Never, ever wonder, says Gradgrind.  But if we never wonder “what if,”are we doomed to know only “what is?” And if our world is all facts and figures, will we ever stand in awe—in “wonder” at what we see? And, most importantly, when we cannot “imagine” ourselves into someone else’s life—when we cannot think “what would I do in their place?” do we not kill empathy, that most peculiar and most human of traits?

Weavers' houses in Victorian England

Weavers' houses in Victorian England

This is the great tragedy of Dickens’ Coketown: that empathy and imagination have been cut away from the human hearts of the town. Gradgrind’s students can excel only in those calculations “relative to Number One.” The cotton masters and the Hands can reach no common ground because both sides are deaf to the other’s needs—and neither can understand Stephen’s desire to keep clear of their “muddle.” Gradgrind rails comically against flowered carpets, but the day is coming when he must face the possibility that his Factual world has stripped his fellow citizens, his own children, of the thing that makes them human. He has left them nothing but heads, stomachs and hands—and they are, in consequence, much less than the sum of all their parts.

But things are not as bleak as they appear. “I have such ungovernable thoughts that they will wonder” Louisa admits to her brother Tom. Despite being walled in by her father’s “ologies,” Louisa must wonder. Even as she agrees to a loveless but practical marriage to Bounderby, she wonders. As she watches her husband’s thoughtless cruelty toward Stephen Blackpool, she wonders. And when Mr. James Harthouse sidles into her life with words of love she has never heard before, she knows. Something is missing.

And that is perhaps the greatest “wonder” of them all. The heart is not so easily silenced, it appears, and once Louisa’s heart is awakened, her eyes are opened to the world around her—to the plight of the Hands in the industrial town, to the dissipation of her brother and the coarseness of her husband, and to the incomprehensible love that Sissy brings with her from the Horse Riding. There is damage that can’t be undone, but it can be overcome. We are, Dickens is telling us, more than merely our work or our education. Our future can always be greater than our past—if we allow it to be.

In many ways Dickens is ready-made for the stage. Indeed, it was a common theatrical practice to stage his books even before they were finished (a practice that drove the author to distraction). Perhaps it is because Hard Times is already so streamlined (by Dickensian standards, that is) that it feels so right to hear these words spoken and to see these characters striding across our stage. Playwright and adapter Stephen Jeffrys has tapped into Dickens’ innate theatricality with incredible insight, finding the crux of the story and compressing it into a complex, complete take on this poignant little tale.

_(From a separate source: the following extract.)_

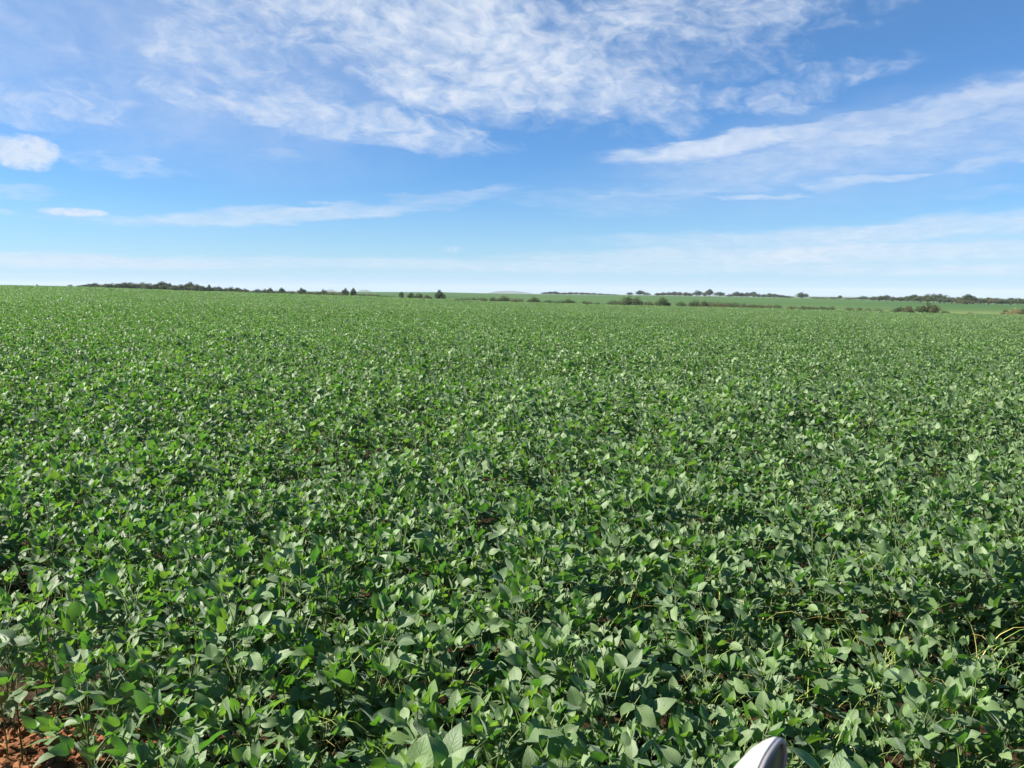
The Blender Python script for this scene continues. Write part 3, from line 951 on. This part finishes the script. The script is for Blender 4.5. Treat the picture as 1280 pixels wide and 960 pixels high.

My tattered copies of Dickens’ books attest to how often I return to these stories. But if you asked me, why the dickens, Dickens? I’m not sure I could answer you. There are other books and plays I quote more readily, other characters throughout literature who mean more to me personally than his curious creatures. But if pressed to name my favorite author, I think it might be Charles Dickens—impossibly virtuous maidens, stalwart heroes, and all. He is unique. He is expansive, passionate, flawed, gregarious, meticulous, careless, noble, and supremely cheeky. His art is greater than the sum of its parts, because he will settle for no less than an entire world crammed, bursting, into his pages.

A group of early factory workers.

A group of early factory workers.

And in his brief, combustive foray into the world of Coketown, he offers the simplest and most profound defense of the imagination, and of artists everywhere, spoken in the rasping voice of an aging circus performer. “You must have us.” Even in hard times, the imagination must, must, be nourished.

Because if it isn’t—what can we possibly amount to?